## Written task
Restate the complete material exactly.

── Data shown ──

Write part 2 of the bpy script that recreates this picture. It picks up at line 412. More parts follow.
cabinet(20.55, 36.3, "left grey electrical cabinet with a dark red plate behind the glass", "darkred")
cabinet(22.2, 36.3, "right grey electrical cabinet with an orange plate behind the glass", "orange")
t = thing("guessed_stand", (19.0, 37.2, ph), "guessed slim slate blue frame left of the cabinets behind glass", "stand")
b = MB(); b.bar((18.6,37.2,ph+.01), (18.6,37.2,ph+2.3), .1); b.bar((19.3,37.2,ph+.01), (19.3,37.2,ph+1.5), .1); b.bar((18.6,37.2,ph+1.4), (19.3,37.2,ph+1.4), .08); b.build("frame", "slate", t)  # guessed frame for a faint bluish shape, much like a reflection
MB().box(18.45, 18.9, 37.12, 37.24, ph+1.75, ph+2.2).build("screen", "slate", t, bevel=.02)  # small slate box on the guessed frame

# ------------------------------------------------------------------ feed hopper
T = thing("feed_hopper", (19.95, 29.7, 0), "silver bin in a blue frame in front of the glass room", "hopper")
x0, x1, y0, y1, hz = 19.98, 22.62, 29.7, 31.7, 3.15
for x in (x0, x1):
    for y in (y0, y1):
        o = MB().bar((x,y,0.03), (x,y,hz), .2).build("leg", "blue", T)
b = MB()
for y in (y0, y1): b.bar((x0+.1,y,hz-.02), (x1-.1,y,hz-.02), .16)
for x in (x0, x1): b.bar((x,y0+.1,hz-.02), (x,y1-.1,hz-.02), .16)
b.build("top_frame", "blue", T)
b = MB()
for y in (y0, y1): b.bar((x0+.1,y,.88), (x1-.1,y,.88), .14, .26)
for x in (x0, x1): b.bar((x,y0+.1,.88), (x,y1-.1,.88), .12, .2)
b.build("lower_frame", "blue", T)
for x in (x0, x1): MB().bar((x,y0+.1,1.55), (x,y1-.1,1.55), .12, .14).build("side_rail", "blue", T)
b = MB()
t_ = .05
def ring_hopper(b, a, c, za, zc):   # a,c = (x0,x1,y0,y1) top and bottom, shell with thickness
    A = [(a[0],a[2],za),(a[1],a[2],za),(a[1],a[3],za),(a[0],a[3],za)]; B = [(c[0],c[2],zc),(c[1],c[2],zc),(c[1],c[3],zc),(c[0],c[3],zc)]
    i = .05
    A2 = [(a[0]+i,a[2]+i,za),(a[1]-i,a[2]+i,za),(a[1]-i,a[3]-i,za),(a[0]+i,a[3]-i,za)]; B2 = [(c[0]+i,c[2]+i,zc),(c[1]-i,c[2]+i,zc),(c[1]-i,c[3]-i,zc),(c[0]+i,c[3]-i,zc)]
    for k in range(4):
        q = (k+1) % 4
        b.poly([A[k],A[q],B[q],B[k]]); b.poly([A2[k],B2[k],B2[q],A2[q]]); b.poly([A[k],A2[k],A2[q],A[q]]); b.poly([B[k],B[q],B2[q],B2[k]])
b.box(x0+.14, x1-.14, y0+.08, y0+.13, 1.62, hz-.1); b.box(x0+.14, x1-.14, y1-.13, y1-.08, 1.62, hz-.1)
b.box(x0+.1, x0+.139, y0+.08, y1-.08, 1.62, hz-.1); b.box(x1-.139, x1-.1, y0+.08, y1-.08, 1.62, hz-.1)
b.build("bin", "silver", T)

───

## Solved exercise
Write part 2 of the bpy script that recreates this picture. It picks up at line 412. More parts follow.
cabinet(20.55, 36.3, "left grey electrical cabinet with a dark red plate behind the glass", "darkred")
cabinet(22.2, 36.3, "right grey electrical cabinet with an orange plate behind the glass", "orange")
t = thing("guessed_stand", (19.0, 37.2, ph), "guessed slim slate blue frame left of the cabinets behind glass", "stand")
b = MB(); b.bar((18.6,37.2,ph+.01), (18.6,37.2,ph+2.3), .1); b.bar((19.3,37.2,ph+.01), (19.3,37.2,ph+1.5), .1); b.bar((18.6,37.2,ph+1.4), (19.3,37.2,ph+1.4), .08); b.build("frame", "slate", t)  # guessed frame for a faint bluish shape, much like a reflection
MB().box(18.45, 18.9, 37.12, 37.24, ph+1.75, ph+2.2).build("screen", "slate", t, bevel=.02)  # small slate box on the guessed frame

# ------------------------------------------------------------------ feed hopper
T = thing("feed_hopper", (19.95, 29.7, 0), "silver bin in a blue frame in front of the glass room", "hopper")
x0, x1, y0, y1, hz = 19.98, 22.62, 29.7, 31.7, 3.15
for x in (x0, x1):
    for y in (y0, y1):
        o = MB().bar((x,y,0.03), (x,y,hz), .2).build("leg", "blue", T)
b = MB()
for y in (y0, y1): b.bar((x0+.1,y,hz-.02), (x1-.1,y,hz-.02), .16)
for x in (x0, x1): b.bar((x,y0+.1,hz-.02), (x,y1-.1,hz-.02), .16)
b.build("top_frame", "blue", T)
b = MB()
for y in (y0, y1): b.bar((x0+.1,y,.88), (x1-.1,y,.88), .14, .26)
for x in (x0, x1): b.bar((x,y0+.1,.88), (x,y1-.1,.88), .12, .2)
b.build("lower_frame", "blue", T)
for x in (x0, x1): MB().bar((x,y0+.1,1.55), (x,y1-.1,1.55), .12, .14).build("side_rail", "blue", T)
b = MB()
t_ = .05
def ring_hopper(b, a, c, za, zc):   # a,c = (x0,x1,y0,y1) top and bottom, shell with thickness
    A = [(a[0],a[2],za),(a[1],a[2],za),(a[1],a[3],za),(a[0],a[3],za)]; B = [(c[0],c[2],zc),(c[1],c[2],zc),(c[1],c[3],zc),(c[0],c[3],zc)]
    i = .05
    A2 = [(a[0]+i,a[2]+i,za),(a[1]-i,a[2]+i,za),(a[1]-i,a[3]-i,za),(a[0]+i,a[3]-i,za)]; B2 = [(c[0]+i,c[2]+i,zc),(c[1]-i,c[2]+i,zc),(c[1]-i,c[3]-i,zc),(c[0]+i,c[3]-i,zc)]
    for k in range(4):
        q = (k+1) % 4
        b.poly([A[k],A[q],B[q],B[k]]); b.poly([A2[k],B2[k],B2[q],A2[q]]); b.poly([A[k],A2[k],A2[q],A[q]]); b.poly([B[k],B[q],B2[q],B2[k]])
b.box(x0+.14, x1-.14, y0+.08, y0+.13, 1.62, hz-.1); b.box(x0+.14, x1-.14, y1-.13, y1-.08, 1.62, hz-.1)
b.box(x0+.1, x0+.139, y0+.08, y1-.08, 1.62, hz-.1); b.box(x1-.139, x1-.1, y0+.08, y1-.08, 1.62, hz-.1)
b.build("bin", "silver", T)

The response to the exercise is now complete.